◆ **Task**
For this exercise, output only the lines between the "What Blender Python" line and the "PITCH = math.atan((682.0 - HORIZON) / FPX)" line, both of them included, and skip all pictures.

[Start of Raw data]

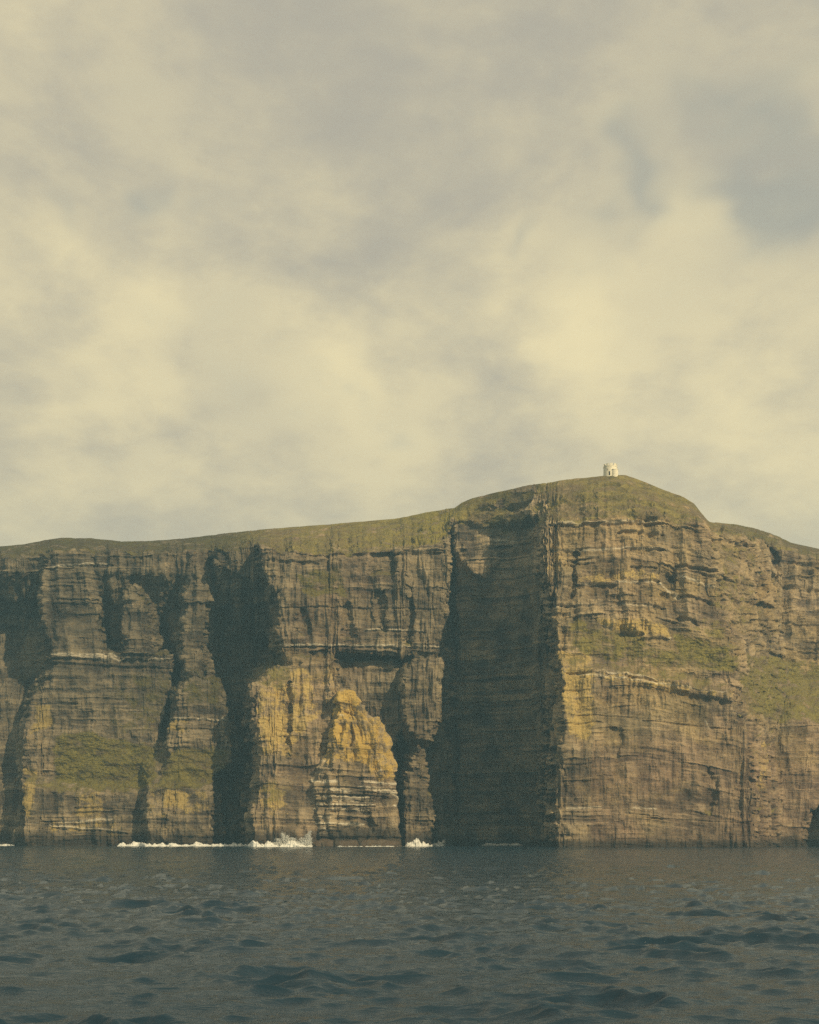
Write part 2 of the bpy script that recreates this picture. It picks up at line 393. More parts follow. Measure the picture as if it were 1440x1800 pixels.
PALE = [(490, 1133, 775, 1136, 2.0), (640, 1106, 745, 1108, 1.4), (90, 1150, 210, 1152, 2.2), (120, 1154, 300, 1160, 1.2), (1015, 1025, 1165, 1023, 1.2), (1010, 1064, 1165, 1065, 1.2),
        (960, 968, 1165, 963, 1.4), (960, 918, 1165, 916, 1.2), (1090, 1024, 1112, 1025, 1.6), (80, 996, 190, 990, 1.8), (85, 1450, 222, 1462, 2.2), (100, 1445, 200, 1440, 2.0), (300, 1262, 398, 1266, 1.6),
        (1000, 1182, 1280, 1216, 1.6), (1050, 1180, 1160, 1194, 1.4), (958, 1067, 985, 1070, 1.6), (1110, 1420, 1155, 1422, 1.2), (995, 1420, 1060, 1420, 1.6), (1180, 1120, 1172, 1124, 2),
        (860, 1011, 890, 1011, 1.6), (800, 1150, 782, 1140, 2), (1240, 1264, 1248, 1280, 2), (1160, 1024, 1200, 1046, 3), (1195, 1010, 1260, 1030, 2), (1190, 1046, 1200, 1050, 2.4), (860, 948, 905, 952, 2)]
LICHEN = [([(462, 1262), (500, 1255), (502, 1305), (478, 1320), (462, 1300)], 1.0), ([(455, 1200), (545, 1165), (560, 1260), (500, 1330), (455, 1330)], .52),
          ([(500, 1170), (585, 1170), (585, 1235), (560, 1260), (520, 1250)], .25), ([(450, 1385), (500, 1370), (510, 1440), (455, 1430)], .40),
          ([(282, 1390), (330, 1388), (325, 1420), (285, 1425)], .75), ([(262, 1385), (370, 1380), (368, 1430), (262, 1440)], .35), ([(58, 1240), (92, 1235), (98, 1275), (60, 1290)], .7), ([(46, 1350), (62, 1350), (60, 1440), (48, 1430)], .75),
          ([(125, 1370), (180, 1380), (180, 1440), (130, 1435)], .45), ([(85, 1440), (220, 1445), (220, 1475), (85, 1465)], .45), ([(986, 1145), (1040, 1150), (1048, 1270), (1030, 1300), (1000, 1290), (990, 1240)], .62), ([(1005, 1255), (1035, 1255), (1030, 1290), (1010, 1292)], .85),
          ([(1045, 1082), (1175, 1095), (1180, 1125), (1100, 1112), (1050, 1100)], .6), ([(1015, 1005), (1160, 1003), (1160, 1022), (1015, 1024)], .5), ([(960, 950), (1000, 950), (1000, 1020), (962, 1020)], .25), ([(1160, 1024), (1200, 1040), (1190, 1055), (1160, 1045)], .35),
          ([(1055, 1180), (1290, 1212), (1290, 1230), (1055, 1196)], .40), ([(285, 1330), (400, 1330), (395, 1360), (290, 1360)], .3), ([(1330, 1380), (1340, 1300), (1350, 1300), (1348, 1400)], .4), ([(300, 1262), (330, 1262), (330, 1290), (302, 1290)], .5)]
GRASS = [([(95, 1295), (150, 1285), (210, 1300), (272, 1310), (275, 1375), (240, 1392), (150, 1392), (95, 1372)], 1.0, 1.0), ([(200, 1180), (300, 1180), (280, 1290), (190, 1290)], .45, .2), ([(275, 1370), (305, 1315), (400, 1318), (398, 1350), (360, 1388), (280, 1388)], .95, .7),
         ([(330, 1190), (385, 1205), (390, 1240), (318, 1240)], .6, .3), ([(1000, 1120), (1060, 1100), (1110, 1112), (1160, 1140), (1290, 1145), (1290, 1182), (1200, 1180), (1060, 1165), (1010, 1150)], .66, .55),
         ([(1180, 1110), (1285, 1140), (1296, 1182), (1230, 1178), (1190, 1150)], .9, 1.0), ([(1000, 1085), (1060, 1095), (1045, 1135), (1000, 1150)], .65, .6), ([(520, 1010), (600, 995), (610, 1050), (540, 1055)], .7, .6), ([(450, 1190), (500, 1165), (520, 1200), (455, 1215)], .6, .4),
         ([(1310, 1150), (1440, 1160), (1460, 1260), (1380, 1275), (1330, 1250), (1312, 1200)], .75, .6), ([(1300, 1180), (1350, 1190), (1345, 1260), (1318, 1260)], .7, .4), ([(600, 1165), (710, 1165), (705, 1185), (600, 1185)], .2, 0), ([(450, 1375), (510, 1360), (520, 1400), (460, 1410)], .4, .3),
         ([(1180, 1120), (1250, 1080), (1262, 1000), (1250, 950), (1330, 960), (1320, 1100), (1290, 1150)], .40, .25)]

GU = np.arange(-400, 1842, 2.0, dtype=np.float32)
GV = np.arange(820, 1522, 2.0, dtype=np.float32)
U2, V2 = np.meshgrid(GU, GV)
wu = U2 + 5 * fbm(U2 / 40, V2 / 26, 0 * U2, 3, seed=5) + 3.5 * fbm(U2 / 11, V2 / 7, 0 * U2 + 4, 2, seed=6)
wv = V2 + 4 * fbm(U2 / 40, V2 / 40, 0 * U2 + 9, 3, seed=7)
EV = np.interp(GU, EDGE_U, EDGE_V).astype(np.float32)[None, :]
SV = np.interp(GU, SKY_U, SKY_V).astype(np.float32)[None, :]
HY = np.interp(GU, HILL_U, HILL_Y).astype(np.float32)[None, :]
Y2 = np.interp(GU, BACK_U, BACK_Y).astype(np.float32)[None, :] + (0.06 - 0.17 * sstep(780, 810, U2) * sstep(985, 945, U2)) * (1490 - V2)
for poly, y0, lean, sl, kv in BLOCKS:
    d = sdf(poly, wu, wv, kv)
    yb = y0 + lean * (1490 - V2) + np.maximum(d, 0) * sl - np.minimum(np.maximum(-d, 0), 14) * 0.16 + 1.2
    k = 2.0
    hh = np.clip(0.5 + 0.5 * (Y2 - yb) / k, 0, 1)
    Y2 = Y2 * (1 - hh) + yb * hh - k * hh * (1 - hh)
for poly, dep, ed in CARVES:
    d = sdf(poly, wu, wv)
    Y2 = Y2 + dep * sstep(ed, -ed, d)
# slope of turf from the cliff edge up to the skyline
ev = EV + 12 * fbm(U2 / 45, 0 * U2, 0 * U2 + 3, 4, 0.6, seed=8)
ye = np.empty_like(Y2)
for j in range(len(GU)):
    ye[:, j] = np.interp(ev[0, j], GV, Y2[:, j])
ker = np.hanning(161)
ker /= ker.sum()
yes = np.array([np.convolve(np.pad(r_, 80, 'edge'), ker, 'valid') for r_ in ye[:1]])
tt = np.clip((ev - V2) / np.maximum(ev - SV, 8), 0, 1.2)
Y2 = np.where(tt > 0, Y2 * (1 - sstep(0, .32, tt)) + (yes + (HY - yes) * tt ** 0.9) * sstep(0, .32, tt), Y2)


def mk(field_u, field_v, lst, n=2):
    outs = [np.zeros_like(field_u) for _ in range(n)]
    for it in lst:
        w_ = sstep(7, -7, sdf(it[0], field_u, field_v))
        for q in range(n):
            outs[q] = np.maximum(outs[q], w_ * it[1 + q])
    return outs


A_lichen = mk(wu, wv, LICHEN, 1)[0]
A_grass, A_green = mk(wu, wv, GRASS, 2)


def samp(F, u, v):
    x = np.clip((u - GU[0]) / 2.0, 0, len(GU) - 1.001)
    y = np.clip((v - GV[0]) / 2.0, 0, len(GV) - 1.001)
    x0, y0 = x.astype(int), y.astype(int)
    fx, fy = x - x0, y - y0
    return (F[y0, x0] * (1 - fx) + F[y0, x0 + 1] * fx) * (1 - fy) + (F[y0 + 1, x0] * (1 - fx) + F[y0 + 1, x0 + 1] * fx) * fy


# columns: denser where the wall runs away from the viewer
dY = np.abs(np.diff(Y2[60:330], axis=1)).mean(axis=0)
dX = 2.0 * 730 / FPX
dens = np.sqrt(dX ** 2 + (0.8 * dY) ** 2)
um = (GU[1:] + GU[:-1]) / 2
dens *= np.where((um > -40) & (um < 1480), 1.0, 0.28)
cum = np.concatenate([[0], np.cumsum(dens)])
NCOL, NROW = 1560, 430
ucol = np.interp(np.linspace(0, cum[-1], NCOL), cum, GU).astype(np.float32)
scol = np.interp(ucol, GU, np.concatenate([[0], np.cumsum(np.sqrt(dX ** 2 + dY ** 2))])).astype(np.float32)
sv = np.interp(ucol, SKY_U, SKY_V).astype(np.float32)
tr = np.linspace(0, 1, NROW).astype(np.float32)[:, None]
V = 1506 + (sv[None, :] - 1506) * tr
Uc = np.broadcast_to(ucol[None, :], V.shape).copy()
S = np.broadcast_to(scol[None, :], V.shape)
Y = samp(Y2, Uc, V)
Y[-1] = np.maximum(Y[-1], Y[-2])
P = np.stack([(Uc - UC) / FPX * Y, Y, HC + (VH - V) / FPX * Y], axis=-1).astype(np.float32)
N = normals(P)
Z = P[..., 2]
lg = samp(A_grass, Uc, V)
top = sstep(-2, 10, np.interp(ucol, EDGE_U, EDGE_V)[None, :] + 11 * fbm(S / 16, Z / 30, 0 * S, 4, 0.6, seed=12) - V)
slope_g = sstep(0.35, 0.7, N[..., 2])
crag = sstep(.02, .30, fbm(S / 20, Z / 7, Y / 30, 4, 0.6, seed=14)) * np.interp(Uc, [0, 400, 480, 760, 820, 1230, 1260, 1440], [.75, .65, .4, .3, .9, .85, .9, .95])
top_g = top * 0.95 * (1 - 0.8 * crag)
grass = np.clip(np.maximum(np.maximum(lg, top_g), slope_g * 0.6), 0, 1)
rocky = 1 - 0.85 * np.clip(grass, 0, 1)


def rock_relief(S, Z, Yd, dip, seed=0, vert=0.0):
    """bedded, jointed rock: metres outwards, plus a tone per bed and block"""
    zz = Z + dip + 1.6 * fbm(S / 45, Z / 60, Yd / 50, 2, seed=seed + 1)
    rs = np.random.RandomState(11 + seed)
    tab = []
    for f in range(3):                                   # three bed sequences, blended sideways
        edges = np.cumsum(rs.choice([0.7, 1.1, 1.6, 2.4, 3.8, 6.0], 260, p=[.2, .22, .22, .18, .12, .06]))
        vals = rs.uniform(-1, 1, 261) * rs.choice([0.35, 1.0], 261, p=[.5, .5])
        q = np.arange(-30, 290, 0.1)
        tab.append(np.convolve(vals[np.clip(np.searchsorted(edges, q + 30), 0, 260)], np.ones(4) / 4, 'same'))
    q = np.arange(-30, 290, 0.1)
    w1 = sstep(-.25, .25, fbm(S / 60, Z / 80, Yd / 60, 2, seed=seed + 2))
    w2 = sstep(-.25, .25, fbm(S / 38, Z / 60 + 7, Yd / 60, 2, seed=seed + 3))
    bed = np.interp(zz, q, tab[0]) * w1 + np.interp(zz, q, tab[1]) * (1 - w1)
    bed = bed * w2 + np.interp(zz, q, tab[2]) * (1 - w2)
    amt = 0.35 + 1.0 * sstep(-.35, .35, fbm(S / 30, Z / 22, Yd / 40, 3, seed=seed + 4))
    # joints: blocks of three sizes
    blk = np.zeros_like(S)
    jnt = np.zeros_like(S)
    for (th, w, a, sd) in ((11.0, 7.5, 0.8, 21), (5.3, 3.9, 0.55, 22), (2.3, 2.9, 0.30, 23)):
        r_ = np.floor(zz / th + 0.35 * perlin(S / (w * 4), Z / 50, Yd / 40, sd))
        ri = r_.astype(np.int32)
        xs = S / w + 0.9 * perlin(S / (w * 2.5), Z / 90, Yd / 90, sd + 5) + 37.0 * rnd(ri, ri * 0 + sd, seed=seed)
        ci = np.floor(xs).astype(np.int32)
        fx = xs - ci
        blk += a * (rnd(ri, ci, seed=sd + seed) * 2 - 1)
        jnt += a * 0.7 * (1 - sstep(0.0, 0.16, np.minimum(fx, 1 - fx))) * (rnd(ri, ci, seed=sd + 91) > 0.55)
    # ribs and gullies running up the wall
    rib = np.abs(fbm(S / 17, Z / 85, Yd / 60, 3, seed=seed + 31)) * 2.0 - 0.6
    rib2 = np.abs(fbm(S / 5.5, Z / 30, Yd / 30, 3, seed=seed + 33)) * 2.0 - 0.6
    rough = fbm(S / 6, Z / 5, Yd / 6, 4, 0.55, seed=seed + 41)
    big = fbm(S / 34, Z / 40, Yd / 40, 3, seed=seed + 51)
    bm_ = sstep(-.3, .35, fbm(S / 26, Z / 24, Yd / 30, 3, seed=seed + 61))
    rm_ = sstep(-.3, .35, fbm(S / 40, Z / 35, Yd / 40, 2, seed=seed + 62))
    mid_ = fbm(S / 13, Z / 15, Yd / 14, 3, 0.55, seed=seed + 63)
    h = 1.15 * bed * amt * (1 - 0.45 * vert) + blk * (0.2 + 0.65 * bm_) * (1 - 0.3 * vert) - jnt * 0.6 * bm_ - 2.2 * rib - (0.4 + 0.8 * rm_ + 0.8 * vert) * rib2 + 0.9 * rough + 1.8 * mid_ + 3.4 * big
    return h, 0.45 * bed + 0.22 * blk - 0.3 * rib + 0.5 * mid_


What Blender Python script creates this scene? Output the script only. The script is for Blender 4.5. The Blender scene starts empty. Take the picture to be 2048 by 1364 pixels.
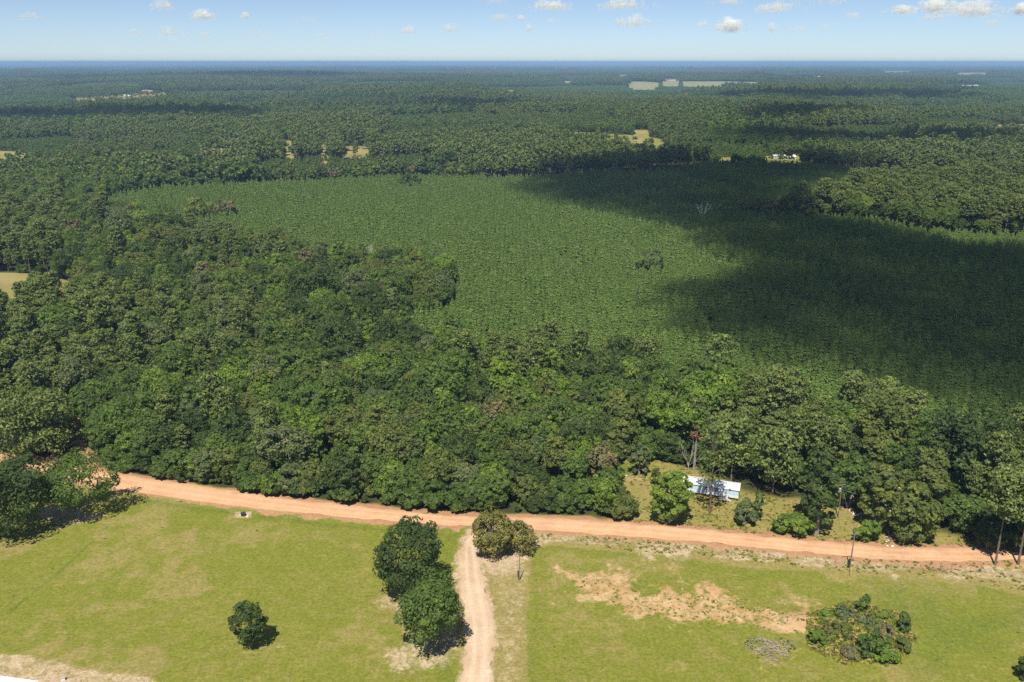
import bpy, math, random
import numpy as np
from mathutils import Vector, Matrix

# ------------------------------------------------------------------ camera, sky, sun, exposure
scn = bpy.context.scene
COL = scn.collection
CAM_H = 112.0
FPX = 1760.0                       # focal length in pixels of the 2048 wide photograph
HORIZON = 123.5
PITCH = math.atan((682.0 - HORIZON) / FPX)

cd = bpy.data.cameras.new('camera')
cam = bpy.data.objects.new('camera', cd)
COL.objects.link(cam)
cam.location = (0, 0, CAM_H)
cam.rotation_euler = (math.pi / 2 - PITCH, 0, 0)
cd.sensor_fit = 'HORIZONTAL'
cd.sensor_width = 36.0
cd.lens = 36.0 * FPX / 2048.0
cd.clip_start = 0.5
cd.clip_end = 400000.0
scn.camera = cam

SUN_EL = math.radians(59.0)
SUN_AZ = math.radians(13.0)        # shadows fall away from the camera, this far to the right
LDIR = Vector((math.sin(SUN_AZ) * math.cos(SUN_EL), math.cos(SUN_AZ) * math.cos(SUN_EL), -math.sin(SUN_EL)))

world = bpy.data.worlds.new('World')
scn.world = world
world.use_nodes = True
wn = world.node_tree
wn.nodes.clear()
sky = wn.nodes.new('ShaderNodeTexSky')
sky.sky_type = 'NISHITA'
sky.sun_disc = False
sky.sun_elevation = SUN_EL
sky.sun_rotation = math.pi + SUN_AZ
sky.altitude = 3000.0
sky.air_density = 0.70
sky.dust_density = 3.0
sky.ozone_density = 1.0
bg = wn.nodes.new('ShaderNodeBackground')
bg.inputs['Strength'].default_value = 0.075
wo = wn.nodes.new('ShaderNodeOutputWorld')
wn.links.new(sky.outputs[0], bg.inputs[0])
wn.links.new(bg.outputs[0], wo.inputs[0])

sd = bpy.data.lights.new('sun', 'SUN')
sd.energy = 4.4
sd.angle = math.radians(0.53)
sd.color = (1.0, 0.935, 0.81)
sun = bpy.data.objects.new('sun', sd)
COL.objects.link(sun)
sun.rotation_euler = LDIR.to_track_quat('-Z', 'Y').to_euler()
sun.location = (-60, -200, 400)

scn.view_settings.view_transform = 'Standard'
scn.view_settings.look = 'None'
scn.view_settings.gamma = 1.0
scn.view_settings.use_curve_mapping = False
scn.view_settings.exposure = 0.62
scn.render.engine = 'CYCLES'
scn.cycles.max_bounces = 6
scn.cycles.diffuse_bounces = 4
scn.cycles.glossy_bounces = 2
scn.cycles.transmission_bounces = 3
scn.cycles.transparent_max_bounces = 300
scn.cycles.volume_bounces = 1
scn.cycles.use_denoising = False
scn.cycles.caustics_reflective = False
scn.cycles.caustics_refractive = False

rng = np.random.RandomState(7)
R_ = random.Random(5)
CT, ST = math.cos(PITCH), math.sin(PITCH)

# ------------------------------------------------------------------ terrain height and pixel -> ground
_tw = [(2900, 0.3, 4.0, 1.0), (1750, 1.35, 3.2, 2.2), (4700, 2.0, 5.0, 0.4), (1100, 2.6, 2.0, 4.0), (7300, 0.9, 5.0, 5.1)]
def T(x, y):
    x = np.asarray(x, float); y = np.asarray(y, float)
    r = np.sqrt(x * x + y * y)
    k = np.clip((r - 750.0) / 900.0, 0, 1); k = k * k * (3 - 2 * k)
    h = 0.0
    for wl, a, amp, ph in _tw:
        h = h + amp * np.sin((x * math.cos(a) + y * math.sin(a)) * 2 * math.pi / wl + ph)
    return k * h * 1.7 * (1 - 0.55 * np.clip((r - 7000.0) / 9000.0, 0, 1))

def G(px, py, h=0.0):
    """ground point seen at a pixel of the photograph (h above the ground)"""
    u = (px - 1024.0) / FPX; v = (py - 682.0) / FPX
    dx, dy, dz = u, CT - v * ST, -ST - v * CT
    if dz >= -1e-5: dz = -1e-5
    t = (CAM_H - h) / -dz
    for _ in range(12):
        z = float(T(dx * t, dy * t)) + h
        t += 0.7 * ((CAM_H - z) / -dz - t)
    return (dx * t, dy * t)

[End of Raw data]

◆ **Task output**
What Blender Python script creates this scene? Output the script only. The script is for Blender 4.5. The Blender scene starts empty. Take the picture to be 2048 by 1364 pixels.
import bpy, math, random
import numpy as np
from mathutils import Vector, Matrix

# ------------------------------------------------------------------ camera, sky, sun, exposure
scn = bpy.context.scene
COL = scn.collection
CAM_H = 112.0
FPX = 1760.0                       # focal length in pixels of the 2048 wide photograph
HORIZON = 123.5
PITCH = math.atan((682.0 - HORIZON) / FPX)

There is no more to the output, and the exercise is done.